OFU’s Logan, Askins deliver family farmer group’s final testimony in Senate Ag
A several times amended Senate Bill 150, legislation that would require a nutrient application certification for many of Ohio’s farmers was unanimously approved by the Ohio Senate Agriculture Committee earlier today.
The bill was previously stalled over the issue of whether or not so-called “affirmative defense” language would remain in the bill benefiting farmers who are in substantial compliance with voluntary nutrient management plans on their farms as defined in the bill. An affirmative defense is a legal term which means that legally certain facts are established on their face by the existence of a nutrient management plan. In an amendment to the bill offered today, Sen. Bob Peterson, R-Sabina, proposed putting affirmative defense language back into the bill. That amendment passed along with two other technical corrections unanimously.

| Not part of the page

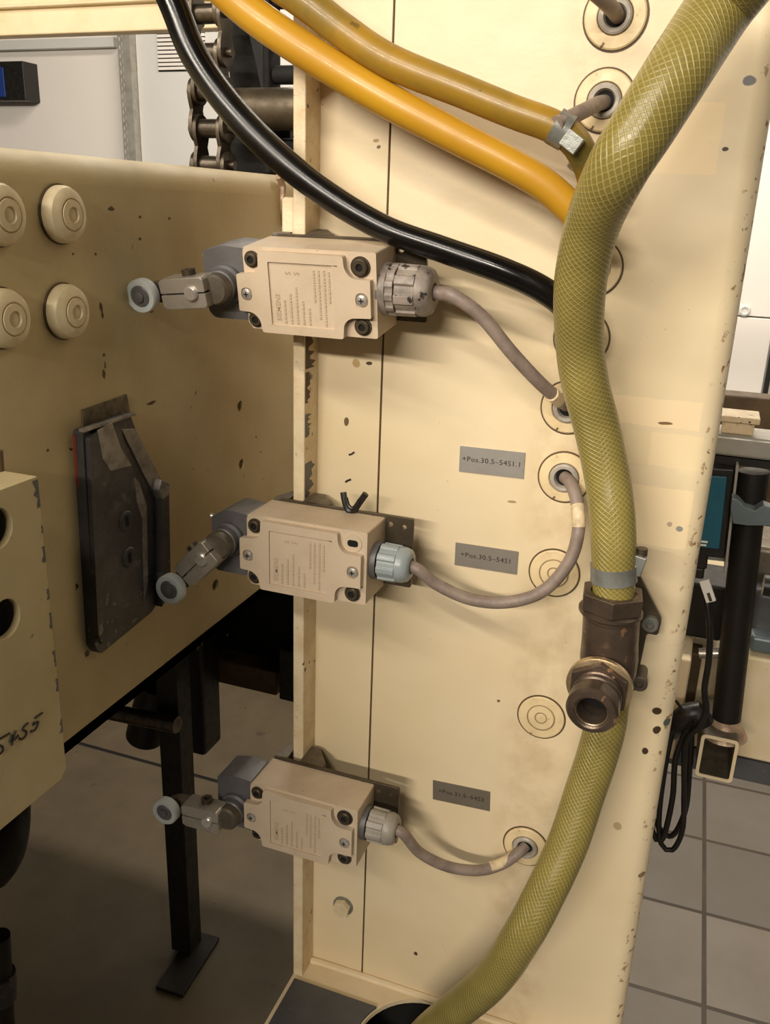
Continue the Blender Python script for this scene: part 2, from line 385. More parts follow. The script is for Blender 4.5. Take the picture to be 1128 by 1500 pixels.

Prior to the vote to pass the bill out of committee, Ohio Farmers Union Executive Committee member Joe Logan told the committee that OFU appreciates the steps being taken to address agriculture’s role in water quality issues, especially in the western basin of Lake Erie.
The exclusion of manure from a bill dealing with fertilizer is an oversight that undermines the overall objectives of the new regulatory regime Logan told the committee.
“If a broad, regulatory approach is indeed necessary to achieve the goals of environmental protection, The Ohio Farmers Union firmly believes that it must include all sources of agricultural nutrient loads, including livestock feeding operations, where nutrients from livestock manure are aggregated to extreme. Unless livestock manure is included in the regulatory certification program, we believe that the program is unlikely to achieve the environmental goals,” Logan said.
“The net result of such an outcome would be a needless and ineffective expansion of governmental regulation.”
OFU member Vickie Askins provided written testimony on behalf of the Ohio Environmental Stewardship Alliance, an interest group that tracks livestock factory farms and their environmental impacts.
“In light of the reduced use of commercial fertilizer, I believe manure has become a major contributor of excess phosphorous given the vast amount of waste produced by Ohio’s CAFOs,” Askins wrote to the committee. She pointed out what’s become known as the “manure loophole,” allowed under Ohio Department of Agriculture rules for manure management.
“The ODA manure loophole allows people with no training to spread massive amounts of manure anywhere, anytime and at any rate- with no oversight,” Askins wrote.
Placing the affirmative defense language back into the bill did get bill sponsors Peterson and Ag Chairman Sen. Cliff Hite, R-Findlay, the support of the Ohio Farm Bureau. The Farm Bureau today testified as supporting the bill.